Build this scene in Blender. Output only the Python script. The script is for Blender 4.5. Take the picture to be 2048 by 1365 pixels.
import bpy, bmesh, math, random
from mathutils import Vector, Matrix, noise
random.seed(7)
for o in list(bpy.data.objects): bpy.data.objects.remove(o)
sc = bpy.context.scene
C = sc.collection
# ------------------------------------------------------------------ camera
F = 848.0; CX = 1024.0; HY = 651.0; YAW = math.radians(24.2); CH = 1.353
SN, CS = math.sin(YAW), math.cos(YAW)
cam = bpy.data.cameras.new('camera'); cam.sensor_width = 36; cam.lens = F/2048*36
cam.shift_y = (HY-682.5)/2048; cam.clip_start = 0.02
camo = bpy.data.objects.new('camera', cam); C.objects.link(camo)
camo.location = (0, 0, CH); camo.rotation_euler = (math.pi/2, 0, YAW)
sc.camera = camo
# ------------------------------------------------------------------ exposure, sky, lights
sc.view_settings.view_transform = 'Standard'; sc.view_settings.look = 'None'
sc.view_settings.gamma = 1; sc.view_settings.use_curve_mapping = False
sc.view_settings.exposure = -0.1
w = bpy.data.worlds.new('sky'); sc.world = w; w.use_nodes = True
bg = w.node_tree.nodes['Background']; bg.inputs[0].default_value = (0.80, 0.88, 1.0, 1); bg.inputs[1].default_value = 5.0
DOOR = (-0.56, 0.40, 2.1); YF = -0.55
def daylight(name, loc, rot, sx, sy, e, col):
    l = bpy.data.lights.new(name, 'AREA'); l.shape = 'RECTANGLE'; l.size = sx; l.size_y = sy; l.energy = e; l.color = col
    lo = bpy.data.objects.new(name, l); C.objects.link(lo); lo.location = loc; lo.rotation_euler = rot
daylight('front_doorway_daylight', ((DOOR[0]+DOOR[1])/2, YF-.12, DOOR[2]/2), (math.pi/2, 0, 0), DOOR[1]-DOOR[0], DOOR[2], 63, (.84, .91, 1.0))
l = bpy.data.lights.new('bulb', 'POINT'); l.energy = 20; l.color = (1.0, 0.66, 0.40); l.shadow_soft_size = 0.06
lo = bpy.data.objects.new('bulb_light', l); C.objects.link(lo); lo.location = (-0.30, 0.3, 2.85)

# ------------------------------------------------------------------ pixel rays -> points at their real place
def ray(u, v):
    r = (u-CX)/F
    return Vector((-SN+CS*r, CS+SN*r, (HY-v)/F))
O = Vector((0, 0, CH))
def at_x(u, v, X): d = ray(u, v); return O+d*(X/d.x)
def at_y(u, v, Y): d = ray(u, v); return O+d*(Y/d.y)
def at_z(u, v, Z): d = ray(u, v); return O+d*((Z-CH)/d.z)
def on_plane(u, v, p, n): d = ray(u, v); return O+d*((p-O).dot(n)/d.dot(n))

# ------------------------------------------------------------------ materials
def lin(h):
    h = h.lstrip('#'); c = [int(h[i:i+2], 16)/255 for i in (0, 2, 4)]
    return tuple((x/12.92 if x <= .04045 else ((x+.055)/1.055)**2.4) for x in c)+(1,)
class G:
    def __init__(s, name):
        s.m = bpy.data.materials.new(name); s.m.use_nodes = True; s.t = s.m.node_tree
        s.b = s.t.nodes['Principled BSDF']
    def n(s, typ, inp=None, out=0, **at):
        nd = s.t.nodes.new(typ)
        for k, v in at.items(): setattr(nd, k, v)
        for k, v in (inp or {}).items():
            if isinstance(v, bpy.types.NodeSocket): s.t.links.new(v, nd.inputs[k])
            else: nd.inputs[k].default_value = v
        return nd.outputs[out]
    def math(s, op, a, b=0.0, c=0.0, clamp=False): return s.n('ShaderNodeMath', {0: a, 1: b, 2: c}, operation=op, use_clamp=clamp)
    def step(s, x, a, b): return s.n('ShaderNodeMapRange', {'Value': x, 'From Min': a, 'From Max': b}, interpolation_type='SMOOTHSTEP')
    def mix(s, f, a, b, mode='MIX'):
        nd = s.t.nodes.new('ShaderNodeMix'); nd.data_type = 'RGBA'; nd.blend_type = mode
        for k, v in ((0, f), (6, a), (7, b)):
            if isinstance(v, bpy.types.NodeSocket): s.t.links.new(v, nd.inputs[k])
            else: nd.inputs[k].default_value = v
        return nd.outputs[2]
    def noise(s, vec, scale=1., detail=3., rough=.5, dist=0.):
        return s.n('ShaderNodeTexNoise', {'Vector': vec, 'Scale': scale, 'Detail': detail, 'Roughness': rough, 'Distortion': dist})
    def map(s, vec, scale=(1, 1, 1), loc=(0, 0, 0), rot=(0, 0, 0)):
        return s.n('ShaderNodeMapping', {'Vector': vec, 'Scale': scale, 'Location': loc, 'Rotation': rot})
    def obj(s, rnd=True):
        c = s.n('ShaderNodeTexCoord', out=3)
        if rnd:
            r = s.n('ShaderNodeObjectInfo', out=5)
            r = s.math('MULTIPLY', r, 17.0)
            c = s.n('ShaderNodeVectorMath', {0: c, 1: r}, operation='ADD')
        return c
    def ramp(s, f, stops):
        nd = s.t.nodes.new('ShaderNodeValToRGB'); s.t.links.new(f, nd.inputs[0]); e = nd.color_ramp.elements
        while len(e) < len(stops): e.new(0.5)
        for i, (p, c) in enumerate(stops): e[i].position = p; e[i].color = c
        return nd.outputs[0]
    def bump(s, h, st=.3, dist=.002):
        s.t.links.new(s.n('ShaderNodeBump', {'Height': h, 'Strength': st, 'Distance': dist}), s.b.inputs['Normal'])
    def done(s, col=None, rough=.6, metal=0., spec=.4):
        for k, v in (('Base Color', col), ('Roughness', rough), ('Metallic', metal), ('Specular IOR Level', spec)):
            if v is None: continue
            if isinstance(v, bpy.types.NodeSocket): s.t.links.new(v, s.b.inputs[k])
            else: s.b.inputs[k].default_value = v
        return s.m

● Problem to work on
Repeat the listing in full, keeping every line exactly as it is.

● Solution for this problem
Build this scene in Blender. Output only the Python script. The script is for Blender 4.5. Take the picture to be 2048 by 1365 pixels.
import bpy, bmesh, math, random
from mathutils import Vector, Matrix, noise
random.seed(7)
for o in list(bpy.data.objects): bpy.data.objects.remove(o)
sc = bpy.context.scene
C = sc.collection
# ------------------------------------------------------------------ camera
F = 848.0; CX = 1024.0; HY = 651.0; YAW = math.radians(24.2); CH = 1.353
SN, CS = math.sin(YAW), math.cos(YAW)
cam = bpy.data.cameras.new('camera'); cam.sensor_width = 36; cam.lens = F/2048*36
cam.shift_y = (HY-682.5)/2048; cam.clip_start = 0.02
camo = bpy.data.objects.new('camera', cam); C.objects.link(camo)
camo.location = (0, 0, CH); camo.rotation_euler = (math.pi/2, 0, YAW)
sc.camera = camo
# ------------------------------------------------------------------ exposure, sky, lights
sc.view_settings.view_transform = 'Standard'; sc.view_settings.look = 'None'
sc.view_settings.gamma = 1; sc.view_settings.use_curve_mapping = False
sc.view_settings.exposure = -0.1
w = bpy.data.worlds.new('sky'); sc.world = w; w.use_nodes = True
bg = w.node_tree.nodes['Background']; bg.inputs[0].default_value = (0.80, 0.88, 1.0, 1); bg.inputs[1].default_value = 5.0
DOOR = (-0.56, 0.40, 2.1); YF = -0.55
def daylight(name, loc, rot, sx, sy, e, col):
    l = bpy.data.lights.new(name, 'AREA'); l.shape = 'RECTANGLE'; l.size = sx; l.size_y = sy; l.energy = e; l.color = col
    lo = bpy.data.objects.new(name, l); C.objects.link(lo); lo.location = loc; lo.rotation_euler = rot
daylight('front_doorway_daylight', ((DOOR[0]+DOOR[1])/2, YF-.12, DOOR[2]/2), (math.pi/2, 0, 0), DOOR[1]-DOOR[0], DOOR[2], 63, (.84, .91, 1.0))
l = bpy.data.lights.new('bulb', 'POINT'); l.energy = 20; l.color = (1.0, 0.66, 0.40); l.shadow_soft_size = 0.06
lo = bpy.data.objects.new('bulb_light', l); C.objects.link(lo); lo.location = (-0.30, 0.3, 2.85)

# ------------------------------------------------------------------ pixel rays -> points at their real place
def ray(u, v):
    r = (u-CX)/F
    return Vector((-SN+CS*r, CS+SN*r, (HY-v)/F))
O = Vector((0, 0, CH))
def at_x(u, v, X): d = ray(u, v); return O+d*(X/d.x)
def at_y(u, v, Y): d = ray(u, v); return O+d*(Y/d.y)
def at_z(u, v, Z): d = ray(u, v); return O+d*((Z-CH)/d.z)
def on_plane(u, v, p, n): d = ray(u, v); return O+d*((p-O).dot(n)/d.dot(n))

# ------------------------------------------------------------------ materials
def lin(h):
    h = h.lstrip('#'); c = [int(h[i:i+2], 16)/255 for i in (0, 2, 4)]
    return tuple((x/12.92 if x <= .04045 else ((x+.055)/1.055)**2.4) for x in c)+(1,)
class G:
    def __init__(s, name):
        s.m = bpy.data.materials.new(name); s.m.use_nodes = True; s.t = s.m.node_tree
        s.b = s.t.nodes['Principled BSDF']
    def n(s, typ, inp=None, out=0, **at):
        nd = s.t.nodes.new(typ)
        for k, v in at.items(): setattr(nd, k, v)
        for k, v in (inp or {}).items():
            if isinstance(v, bpy.types.NodeSocket): s.t.links.new(v, nd.inputs[k])
            else: nd.inputs[k].default_value = v
        return nd.outputs[out]
    def math(s, op, a, b=0.0, c=0.0, clamp=False): return s.n('ShaderNodeMath', {0: a, 1: b, 2: c}, operation=op, use_clamp=clamp)
    def step(s, x, a, b): return s.n('ShaderNodeMapRange', {'Value': x, 'From Min': a, 'From Max': b}, interpolation_type='SMOOTHSTEP')
    def mix(s, f, a, b, mode='MIX'):
        nd = s.t.nodes.new('ShaderNodeMix'); nd.data_type = 'RGBA'; nd.blend_type = mode
        for k, v in ((0, f), (6, a), (7, b)):
            if isinstance(v, bpy.types.NodeSocket): s.t.links.new(v, nd.inputs[k])
            else: nd.inputs[k].default_value = v
        return nd.outputs[2]
    def noise(s, vec, scale=1., detail=3., rough=.5, dist=0.):
        return s.n('ShaderNodeTexNoise', {'Vector': vec, 'Scale': scale, 'Detail': detail, 'Roughness': rough, 'Distortion': dist})
    def map(s, vec, scale=(1, 1, 1), loc=(0, 0, 0), rot=(0, 0, 0)):
        return s.n('ShaderNodeMapping', {'Vector': vec, 'Scale': scale, 'Location': loc, 'Rotation': rot})
    def obj(s, rnd=True):
        c = s.n('ShaderNodeTexCoord', out=3)
        if rnd:
            r = s.n('ShaderNodeObjectInfo', out=5)
            r = s.math('MULTIPLY', r, 17.0)
            c = s.n('ShaderNodeVectorMath', {0: c, 1: r}, operation='ADD')
        return c
    def ramp(s, f, stops):
        nd = s.t.nodes.new('ShaderNodeValToRGB'); s.t.links.new(f, nd.inputs[0]); e = nd.color_ramp.elements
        while len(e) < len(stops): e.new(0.5)
        for i, (p, c) in enumerate(stops): e[i].position = p; e[i].color = c
        return nd.outputs[0]
    def bump(s, h, st=.3, dist=.002):
        s.t.links.new(s.n('ShaderNodeBump', {'Height': h, 'Strength': st, 'Distance': dist}), s.b.inputs['Normal'])
    def done(s, col=None, rough=.6, metal=0., spec=.4):
        for k, v in (('Base Color', col), ('Roughness', rough), ('Metallic', metal), ('Specular IOR Level', spec)):
            if v is None: continue
            if isinstance(v, bpy.types.NodeSocket): s.t.links.new(v, s.b.inputs[k])
            else: s.b.inputs[k].default_value = v
        return s.m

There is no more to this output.